Wartime documents show the Japanese government was involved in forcing Korean women to serve as sex slaves at Japan's military brothels during World War II, Kyodo News reported Friday.
The Japanese army asked that there be one so-called "comfort woman" for every 70 soldiers, Kyodo reported, citing the documents collected by the Cabinet Secretariat between April 2017 and March 2019.
The documents indicate that the military played an active role in "recruiting" women, Kanto Gakuin University professor Hirofumi Hayashi was quoted as saying in the report.
In 1993, then Chief Cabinet Secretary Yohei Kono acknowledged the military's involvement in obtaining the women, in many cases against their will, and apologized to the victims.
However, the issue remains a major source of friction between Seoul and Tokyo, along with disputes over the forced labor endured by South Koreans during the war and the sovereignty of the Dokdo Islets.
Many Korean women were forced into sexual slavery by the Japanese military before and during World War II. Some historians put the number as high as 200,000. Korea was under Japan's colonial rule from 1910 to 1945.
Last year, South Korea's Supreme Court ordered Japanese firms to compensate Korean victims of forced labor.

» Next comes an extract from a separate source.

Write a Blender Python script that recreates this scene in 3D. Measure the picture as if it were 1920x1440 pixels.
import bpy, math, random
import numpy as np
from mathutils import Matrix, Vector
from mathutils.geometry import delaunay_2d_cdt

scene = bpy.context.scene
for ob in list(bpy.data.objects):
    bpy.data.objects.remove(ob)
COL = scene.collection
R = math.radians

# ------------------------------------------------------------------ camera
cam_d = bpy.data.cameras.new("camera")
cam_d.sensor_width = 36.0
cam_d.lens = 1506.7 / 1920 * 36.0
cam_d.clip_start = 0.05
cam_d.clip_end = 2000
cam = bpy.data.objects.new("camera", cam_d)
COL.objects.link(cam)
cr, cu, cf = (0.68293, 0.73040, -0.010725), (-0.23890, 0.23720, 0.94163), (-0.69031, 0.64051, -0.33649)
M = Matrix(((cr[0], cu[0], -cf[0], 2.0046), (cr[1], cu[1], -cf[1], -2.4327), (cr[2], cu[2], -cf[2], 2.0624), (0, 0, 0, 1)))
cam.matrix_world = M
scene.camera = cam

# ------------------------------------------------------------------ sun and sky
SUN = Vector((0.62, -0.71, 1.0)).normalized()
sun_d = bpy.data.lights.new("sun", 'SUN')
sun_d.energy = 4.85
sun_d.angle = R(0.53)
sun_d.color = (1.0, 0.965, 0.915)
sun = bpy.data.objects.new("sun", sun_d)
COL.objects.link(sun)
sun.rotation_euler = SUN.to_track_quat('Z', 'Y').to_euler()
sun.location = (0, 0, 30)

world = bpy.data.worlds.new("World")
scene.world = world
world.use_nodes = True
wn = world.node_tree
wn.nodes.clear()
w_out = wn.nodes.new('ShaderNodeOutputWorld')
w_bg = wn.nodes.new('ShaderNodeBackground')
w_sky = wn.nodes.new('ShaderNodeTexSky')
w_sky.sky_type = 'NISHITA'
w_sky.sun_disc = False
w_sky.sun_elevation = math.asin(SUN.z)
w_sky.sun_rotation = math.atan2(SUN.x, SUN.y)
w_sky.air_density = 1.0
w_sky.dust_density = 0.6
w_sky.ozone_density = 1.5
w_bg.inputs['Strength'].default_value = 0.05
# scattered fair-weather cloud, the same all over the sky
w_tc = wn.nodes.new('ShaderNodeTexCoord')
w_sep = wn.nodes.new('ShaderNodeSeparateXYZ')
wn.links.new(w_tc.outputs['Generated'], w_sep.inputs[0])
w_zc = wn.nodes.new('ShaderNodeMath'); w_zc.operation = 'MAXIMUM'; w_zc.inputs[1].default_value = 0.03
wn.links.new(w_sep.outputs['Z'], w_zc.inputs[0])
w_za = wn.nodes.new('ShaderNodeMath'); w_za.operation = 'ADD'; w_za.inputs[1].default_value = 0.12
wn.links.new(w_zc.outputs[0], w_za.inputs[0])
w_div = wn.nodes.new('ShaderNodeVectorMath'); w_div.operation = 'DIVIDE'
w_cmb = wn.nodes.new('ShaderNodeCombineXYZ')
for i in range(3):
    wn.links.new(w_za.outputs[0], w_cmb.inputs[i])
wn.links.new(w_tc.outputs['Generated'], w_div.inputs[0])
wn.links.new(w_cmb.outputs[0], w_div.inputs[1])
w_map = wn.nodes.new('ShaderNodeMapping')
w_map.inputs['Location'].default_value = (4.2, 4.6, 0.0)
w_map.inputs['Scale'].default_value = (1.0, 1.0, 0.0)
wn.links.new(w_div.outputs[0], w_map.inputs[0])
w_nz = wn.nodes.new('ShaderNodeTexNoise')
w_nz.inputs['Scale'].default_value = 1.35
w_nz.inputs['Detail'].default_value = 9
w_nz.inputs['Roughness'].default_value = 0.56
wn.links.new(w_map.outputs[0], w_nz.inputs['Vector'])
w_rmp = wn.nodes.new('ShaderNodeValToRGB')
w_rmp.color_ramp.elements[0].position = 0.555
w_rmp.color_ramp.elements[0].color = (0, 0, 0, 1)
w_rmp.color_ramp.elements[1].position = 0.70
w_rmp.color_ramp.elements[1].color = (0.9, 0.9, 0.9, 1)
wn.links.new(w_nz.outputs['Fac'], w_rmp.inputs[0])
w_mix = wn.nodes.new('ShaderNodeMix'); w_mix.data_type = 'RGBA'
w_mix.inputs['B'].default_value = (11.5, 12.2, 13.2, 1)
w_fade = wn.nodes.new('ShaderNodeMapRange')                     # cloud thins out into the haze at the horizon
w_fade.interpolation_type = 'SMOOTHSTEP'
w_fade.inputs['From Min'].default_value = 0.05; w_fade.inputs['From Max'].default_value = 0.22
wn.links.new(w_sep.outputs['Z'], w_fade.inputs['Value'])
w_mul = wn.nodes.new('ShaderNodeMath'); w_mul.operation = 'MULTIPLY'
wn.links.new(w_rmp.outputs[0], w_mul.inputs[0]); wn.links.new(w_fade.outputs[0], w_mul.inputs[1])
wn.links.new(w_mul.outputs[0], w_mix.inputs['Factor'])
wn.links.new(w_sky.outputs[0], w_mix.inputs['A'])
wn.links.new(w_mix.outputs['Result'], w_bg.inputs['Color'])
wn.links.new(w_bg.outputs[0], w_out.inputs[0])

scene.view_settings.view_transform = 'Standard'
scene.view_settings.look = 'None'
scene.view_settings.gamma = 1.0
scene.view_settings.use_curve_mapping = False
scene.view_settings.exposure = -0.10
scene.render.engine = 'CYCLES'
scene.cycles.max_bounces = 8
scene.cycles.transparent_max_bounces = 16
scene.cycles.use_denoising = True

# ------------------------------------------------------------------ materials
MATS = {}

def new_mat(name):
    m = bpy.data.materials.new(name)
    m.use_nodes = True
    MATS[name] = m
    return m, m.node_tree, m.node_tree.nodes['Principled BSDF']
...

In apparent retaliation Tokyo then restricted the exports of key materials to South Korean companies.
Dokdo ― which lies in the East Sea that separates the Korean Peninsula from Japan ― has long been a thorn in relations between the two countries. Seoul keeps a small police detachment on the islets, effectively controlling them. Still, Japan repeatedly claims sovereignty of the rocky outcroppings.